Data center design should allow scalability and flexibility to accommodate future growth and changing business needs. Modular designs and flexible rack layouts make adding or removing equipment as required easier. Additionally, utilizing virtualization technologies can help optimize resource utilization and improve overall efficiency.

5. Security and Access Control:

Data centers house sensitive and valuable information, making security a top priority. Implementing robust physical security measures such as biometric access controls, video surveillance, and fire suppression systems is essential. Regular audits and assessments should be conducted to ensure compliance with security standards and industry regulations.

6. Environmental Considerations:

Data centers consume significant amounts of energy and generate heat. Designing energy-efficient data centers can help reduce operational costs and minimize carbon footprint. Innovative approaches, such as utilizing renewable energy sources and implementing advanced cooling techniques, can contribute to a greener and more sustainable data center infrastructure.

7. Monitoring and Management:

Efficient monitoring and management systems are crucial for maintaining optimal data center performance. Implementing comprehensive monitoring tools can provide real-time insights into power consumption, temperature levels, and network performance. Additionally, automated management systems can help streamline operations and minimize human errors.

For pre-information, you may find the following posts helpful.

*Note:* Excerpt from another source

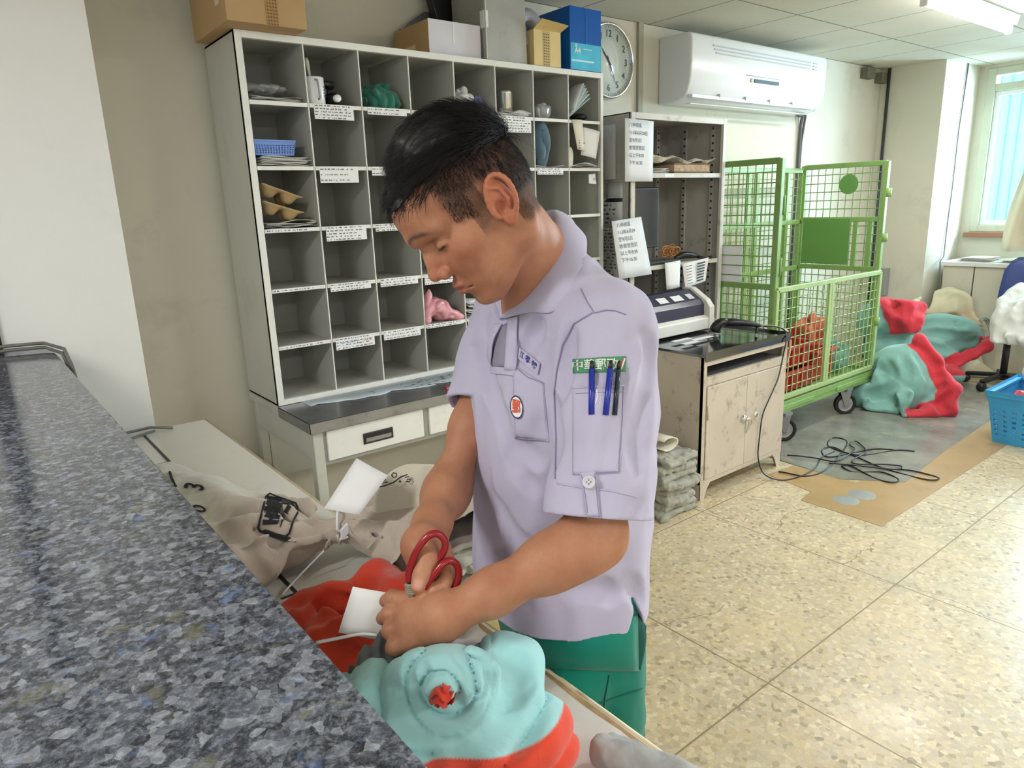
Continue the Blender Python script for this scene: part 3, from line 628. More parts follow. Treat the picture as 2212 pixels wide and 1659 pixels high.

1. Virtual Data Center Design
2. Modular Building Blocks
3. SDN Router
4. Internet Locator
5. Triangular Routing

Back to Basics with Data Center Design Guide

• A primary tenant container is a two-tier tenant model that contains a “public” zone and a firewall-protected “private” zone. Load Balancing services are available within each zone.
• Virtual Routing and Forwarding instances ( VRF ) contain tenant-routing information that is exchanged via OSPF.
• Tenant VLANs in the Layer 2-domain map to corresponding VRF. VLANs and VRFs provide path and device isolation.

This example utilizes Nexus 7000 series as the Aggregation Layer device. The services layer utilizes a Dedicated Data Center Services Layer ( DSN ) with Catalyst 6500 Virtual Switching System ( VSS ) instead of an external firewall and load balancing appliances. VSS provides redundancy and increased throughput, resulting in one control plane and two data paths. Chassis-based DSN layer provides firewall and load balancing services with Application Control Engine Modules ( ACE ) and Firewall Services Modules ( FWSM ).

• A key point: Routed and transparent mode.

In routed mode, FWSM acts as a router hop in the network. The routed mode supports many interfaces, and each interface can have its subnet. In transparent mode, FWSM acts like a bump in the wire ( Layer 2 firewall ), not a router hop in the network. FWSM connects the same network on its inside and outside interface. Set independent modes for each context’s mode to either routed or transparent mode.

 Key Data Center Design Points:

• OSPF for each Tenant. Essentially, two separate routing domains are connected via static routes. The first routing domain is the unprotected network and the second routing domain is the protected network. These domains don’t directly connect because their OSPF Areas don’t touch.
• Stub Areas and Not-so-stubby ( NSSAs) were chosen for the Stub area type. NSSA areas provide the benefits of a stub area and the capability to import external information, e.g., static routes.
• The “unprotected” VRF connects to OSPF Area 0.
• The “protected” VRF does not connect to any other OSPF Area. Static routes provide complete isolation and full reachability to the public zone. Static routes redistribute into OSPF at Autonomous System Border Routers ( ASBRs )

Tenant routing with FWSM in transparent mode

 Key Points:

• OSPF utilized for each Tenant results in a single routing domain.
• Stub Areas utilized and Not-so-stubby ( NSSAs) chosen for Stub area type.
• The “unprotected” and “protected” VRFs share the same OSPF NSSA area. OSPF NSSA extends through FWSM, creating one routing domain instead of two separate ones, as evident when FWSM acts in routed mode.

Following the two-tier model’s basic structure, one can scale out and build other tenant models, for example, a two-tier with a single firewall and multiple private zones, a two-tier with various firewalls and multiple private zones, a three-tier model, etc.